■ Exercise task ■
Reproduce the listing below exactly, minus its pictures.

— BEGIN Provided material —

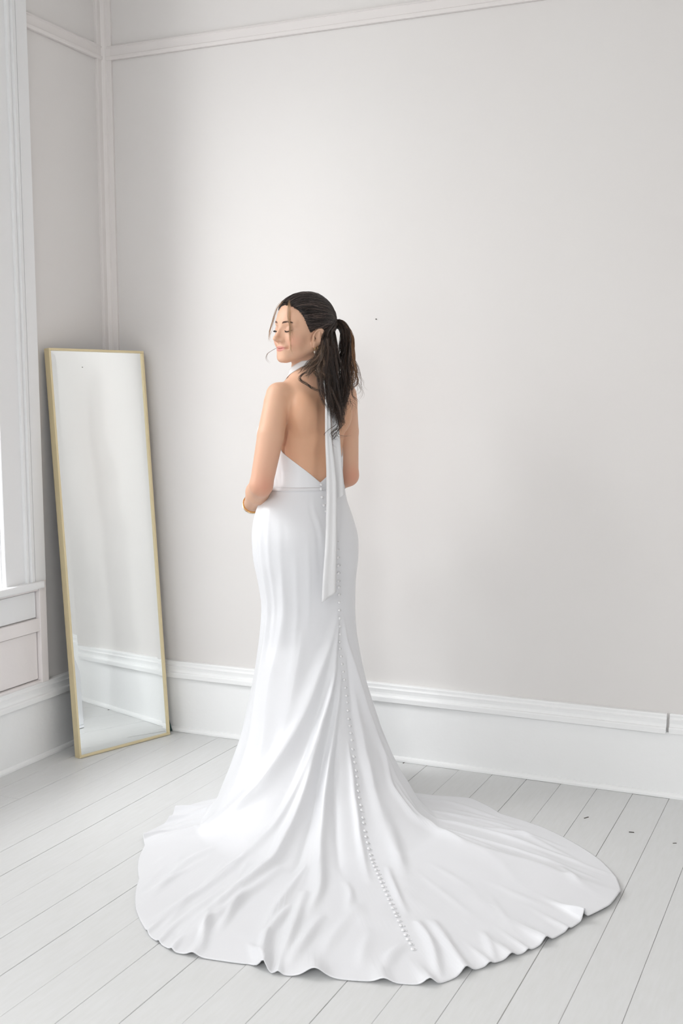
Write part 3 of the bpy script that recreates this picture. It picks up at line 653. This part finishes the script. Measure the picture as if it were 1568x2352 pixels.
# ---- earrings and bangles
def ball(rx, ry, rz, n=12, m=8):
    V = []; F = []
    for i in range(m + 1):
        a = math.pi*i/m
        for j in range(n): b = 2*math.pi*j/n; V.append((rx*math.sin(a)*math.cos(b), ry*math.sin(a)*math.sin(b), rz*math.cos(a)))
    for i in range(m):
        for j in range(n): F.append((i*n + j, i*n + (j+1) % n, (i+1)*n + (j+1) % n, (i+1)*n + j))
    return V, F
lobe = h2l(np.array([0.0785, 0.010, -0.033])); lobe2 = h2l(np.array([0.0800, 0.0015, -0.0305]))
V, F = torus(0.0052, 0.0008, 24, 6); er = link('earring', V, F, 'jewel', person, smooth=True); orient(er, tuple(yf*0.9 - xl*0.3), tuple(lobe - np.array([0, 0, 0.004])))
V, F = ball(0.0026, 0.0026, 0.0044); dr = link('pearl_drop', V, F, 'pearl', er, smooth=True); dr.location = er.matrix_basis.inverted() @ Vector(lobe - np.array([0, 0, 0.0145])); dr.rotation_euler = er.matrix_basis.to_3x3().inverted().to_euler()
V, F = torus(0.0050, 0.0007, 24, 6); er2 = link('earring', V, F, 'jewel', person, smooth=True); orient(er2, tuple(yf*0.9 - xl*0.1), tuple(lobe2 - np.array([0, 0, 0.004])))
V, F = torus(0.0040, 0.0006, 20, 6); er3 = link('earring', V, F, 'jewel', person, smooth=True); orient(er3, tuple(yf*0.9 + zz*0.3), tuple(h2l(np.array([0.0835, -0.025, 0.004]))))
wd = (LWR - LEL) / np.linalg.norm(LWR - LEL)
for k, (mt, off, rr) in enumerate((('amber', -0.040, 0.0335), ('jewel', -0.031, 0.0330), ('silver', -0.023, 0.0325))):
    V, F = torus(rr, 0.0014, 40, 8); b = link('bracelet', V, F, mt, person, smooth=True)
    n = wd + np.array([0.05*k, 0, -0.25 - 0.08*k]); orient(b, tuple(n), tuple(LWR + wd*off + np.array([0, 0, -0.005 - 0.002*k])))

# ---- gown: skirt and train -------------------------------------------------
HEM = np.array([(-180, .30), (-135, .295), (-100, .295), (-88, .30), (-78, .415), (-73, .471), (-61.4, .522), (-55.7, .633), (-48, .678), (-34.4, .847), (-26.7, 1.008), (-19.9, 1.134), (-15.3, 1.191), (-12.3, 1.199), (-5.6, 1.217), (-2.8, 1.261), (3.6, 1.283), (7.6, 1.308), (14, 1.353), (18.4, 1.316), (27.1, 1.277), (38.6, 1.220), (43.3, 1.218), (47.8, 1.195), (52.1, 1.137), (57, 1.051), (62.3, .938), (68.8, .801), (74.3, .659), (87.7, .551), (91, .417), (95, .358), (114, .339), (140, .32), (180, .30)])
LAND = np.array([(-180, .29), (-110, .285), (-88, .29), (-72, .335), (-58, .40), (-45, .485), (-30, .57), (-10, .63), (15, .635), (35, .61), (55, .50), (75, .38), (92, .315), (114, .325), (140, .305), (180, .29)])
U = np.linspace(-180, 180, 961)[:-1]; U = np.sort(np.concatenate([U, np.arange(-60, 70, 0.25) + 0.11]))
rho_h = np.interp(U, HEM[:, 0], HEM[:, 1]); ker = np.ones(5)/5
rho_h = np.convolve(np.concatenate([rho_h[-2:], rho_h, rho_h[:2]]), ker, 'valid')
rho_t = np.minimum(spline(LAND[:, 0], LAND[:, 1], U), rho_h - 0.004)
CB0 = 14.0                                     # column of the centre-back button seam
def twist(z): return np.interp(z, [0.0, 0.05, 0.2, 0.4, 0.6, 0.8, 0.95, 1.02, 1.10], [0, 1, 6, 13, 19, 23, 23, 16, 11])
def wtw(u): return np.exp(-((u - CB0)/75.0)**2)
def ell_rho(phi, a, b, be):
    s, c = np.sin(phi), np.cos(phi)
    uu = s*np.cos(be) - c*np.sin(be); vv = s*np.sin(be) + c*np.cos(be)
    return 1/np.sqrt((uu/a)**2 + (vv/b)**2)
rows = []; ztop = 1.082
ZU = np.concatenate([np.linspace(ztop, 0.56, 80)])
sgn = np.array([1.0])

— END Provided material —

■ Reply ■
Write part 3 of the bpy script that recreates this picture. It picks up at line 653. This part finishes the script. Measure the picture as if it were 1568x2352 pixels.
# ---- earrings and bangles
def ball(rx, ry, rz, n=12, m=8):
    V = []; F = []
    for i in range(m + 1):
        a = math.pi*i/m
        for j in range(n): b = 2*math.pi*j/n; V.append((rx*math.sin(a)*math.cos(b), ry*math.sin(a)*math.sin(b), rz*math.cos(a)))
    for i in range(m):
        for j in range(n): F.append((i*n + j, i*n + (j+1) % n, (i+1)*n + (j+1) % n, (i+1)*n + j))
    return V, F
lobe = h2l(np.array([0.0785, 0.010, -0.033])); lobe2 = h2l(np.array([0.0800, 0.0015, -0.0305]))
V, F = torus(0.0052, 0.0008, 24, 6); er = link('earring', V, F, 'jewel', person, smooth=True); orient(er, tuple(yf*0.9 - xl*0.3), tuple(lobe - np.array([0, 0, 0.004])))
V, F = ball(0.0026, 0.0026, 0.0044); dr = link('pearl_drop', V, F, 'pearl', er, smooth=True); dr.location = er.matrix_basis.inverted() @ Vector(lobe - np.array([0, 0, 0.0145])); dr.rotation_euler = er.matrix_basis.to_3x3().inverted().to_euler()
V, F = torus(0.0050, 0.0007, 24, 6); er2 = link('earring', V, F, 'jewel', person, smooth=True); orient(er2, tuple(yf*0.9 - xl*0.1), tuple(lobe2 - np.array([0, 0, 0.004])))
V, F = torus(0.0040, 0.0006, 20, 6); er3 = link('earring', V, F, 'jewel', person, smooth=True); orient(er3, tuple(yf*0.9 + zz*0.3), tuple(h2l(np.array([0.0835, -0.025, 0.004]))))
wd = (LWR - LEL) / np.linalg.norm(LWR - LEL)
for k, (mt, off, rr) in enumerate((('amber', -0.040, 0.0335), ('jewel', -0.031, 0.0330), ('silver', -0.023, 0.0325))):
    V, F = torus(rr, 0.0014, 40, 8); b = link('bracelet', V, F, mt, person, smooth=True)
    n = wd + np.array([0.05*k, 0, -0.25 - 0.08*k]); orient(b, tuple(n), tuple(LWR + wd*off + np.array([0, 0, -0.005 - 0.002*k])))

# ---- gown: skirt and train -------------------------------------------------
HEM = np.array([(-180, .30), (-135, .295), (-100, .295), (-88, .30), (-78, .415), (-73, .471), (-61.4, .522), (-55.7, .633), (-48, .678), (-34.4, .847), (-26.7, 1.008), (-19.9, 1.134), (-15.3, 1.191), (-12.3, 1.199), (-5.6, 1.217), (-2.8, 1.261), (3.6, 1.283), (7.6, 1.308), (14, 1.353), (18.4, 1.316), (27.1, 1.277), (38.6, 1.220), (43.3, 1.218), (47.8, 1.195), (52.1, 1.137), (57, 1.051), (62.3, .938), (68.8, .801), (74.3, .659), (87.7, .551), (91, .417), (95, .358), (114, .339), (140, .32), (180, .30)])
LAND = np.array([(-180, .29), (-110, .285), (-88, .29), (-72, .335), (-58, .40), (-45, .485), (-30, .57), (-10, .63), (15, .635), (35, .61), (55, .50), (75, .38), (92, .315), (114, .325), (140, .305), (180, .29)])
U = np.linspace(-180, 180, 961)[:-1]; U = np.sort(np.concatenate([U, np.arange(-60, 70, 0.25) + 0.11]))
rho_h = np.interp(U, HEM[:, 0], HEM[:, 1]); ker = np.ones(5)/5
rho_h = np.convolve(np.concatenate([rho_h[-2:], rho_h, rho_h[:2]]), ker, 'valid')
rho_t = np.minimum(spline(LAND[:, 0], LAND[:, 1], U), rho_h - 0.004)
CB0 = 14.0                                     # column of the centre-back button seam
def twist(z): return np.interp(z, [0.0, 0.05, 0.2, 0.4, 0.6, 0.8, 0.95, 1.02, 1.10], [0, 1, 6, 13, 19, 23, 23, 16, 11])
def wtw(u): return np.exp(-((u - CB0)/75.0)**2)
def ell_rho(phi, a, b, be):
    s, c = np.sin(phi), np.cos(phi)
    uu = s*np.cos(be) - c*np.sin(be); vv = s*np.sin(be) + c*np.cos(be)
    return 1/np.sqrt((uu/a)**2 + (vv/b)**2)
rows = []; ztop = 1.082
ZU = np.concatenate([np.linspace(ztop, 0.56, 80)])
sgn = np.array([1.0])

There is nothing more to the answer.